2. Apache Tomcat - Users are able to download the project folder in order to port
forward the website to their Android device. Steps to download and run the program are as follows:
- Download Apache Tomcat by going to the link and
clicking on “32-bit/64-bit Windows Service Installer” on your PC
- Install Apache Tomcat and find it through Program Files (x86)
- Go into Apache Software Foundation -> Tomcat 10.0 -> webapps -> ROOT
- Place the project folder into the ROOT folder
- Start the Apache Tomcat program
- Enable Developer Mode on the Android device and enable “USB Debugging”
- Open up Google Chrome on your PC and paste the following into a browser: chrome://inspect/#devices
- Verify if Port Forwarding is enabled and active
- Plug in Android device into PC and open up Google Chrome on the Android device
Note: To view the perspective of the phone on your PC, go to step (g) for the link and under the “Remote
Target” title is where the Android device is. Click on “Inspect”
- Paste in the following on Google Chrome in the Port Forwarding page textbox:
http://localhost:8080/ASG_5_BabylonJS/index.html
Once the program is up and running on an Android device, the user will see a colored background with buttons
on each side providing different functionalities. To enter into AR Mode, tap on the bottom right icon
.
The program has a physics engine depending on the orientation the program entered AR Mode. Objects can move around
the world with collision given by the user. There are also two buttons that interact with the objects given force.
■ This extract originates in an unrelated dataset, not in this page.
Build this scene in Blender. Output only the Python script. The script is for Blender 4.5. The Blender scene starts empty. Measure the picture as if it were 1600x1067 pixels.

Note: If the user does not create a ground object into the world, the object will fall out of the world and
will disappear.
After the world has been generated, a green donut-shaped reticle will appear in the middle of the user's device. It acts as a cursor for the user to place down objects into the world, as well as interact with objects.
Adding Objects:There are 5 buttons the user can use to create objects. The objects the user can create are: Balls/Spheres, Cubes, Cylinders, Cones, and Slug. When pressed, it drops down the selected object where the cursor is with a random color given onto the world. The "Place Slug" button instead drops down a cube of an image of Sammy the Slug.
Adding Ground:There is a button "Create Ground" that creates a floor for the user to place down objects on. Depending on where the cursor is will create the ground.
Generating an Explosion/Tornado:
Two buttons "Create Explosion" and "Create Tornado" will generate physics in regards to the button created. Explosions
scatter the objects in respect to where the reticle is. Tornados will cause a swirl of objects in respect to the reticle.
Note: The tornado is very weak in terms of power when pressed. To generate a stronger tornado effect, user can tap
the button multiple times.
When the "Reset Scene" button is pressed, it will remove all objects of the world to reset the scene to when the program was first opened.
- AR Mode on thr program will not work on PC/Desktop unless there is AR support or an AR emulator.
- When opening the program and going into Landscape Mode on the device before activating AR Mode, the
buttons will overlap each other and appear very large. The buttons will scale to the screen correctly
once the user enters AR Mode.
- Depending on when AR mode is activated in respect to Landscape Mode or Portrait Mode, the physics will
only be oriented to when the scene was first created. Example: If the user starts the program on portrait mode
and re-enters the program in landscape mode, the physics is bound to portrait mode and objects will fall sideways.
- Buttons will seem streteched or squished when the user enters and exits out of AR mode multiple times.
Refreshing the page will fix the issue.
Our experience of learning how to use AR was a bumpy ride. The minimal resources and documentations that we found were beneficial for
the most part and it is what helped us get a footing into the project. There were very few resources and documented APIs
because most of the programs we were working with either had no support between each other and were
a new and ongoing systems that were in development and not fully completed in terms of funtionality.
We researched the programs we were originally going to use and realized how little documentation there was. Throughout our experience,
we had to reduce the scope of our project from what we envisioned. Another factor is programs not being compatible with one another,
thus having to adapt our project and visions to something else that provided us those resources. It made us realize that when approaching
a new language/program, there might be no one to explain to us how things work efficiently and we would have to learn it ourselves.
Since AR is still developing technology, there aren't many external resources such as books to understand more how to utilize AR programs.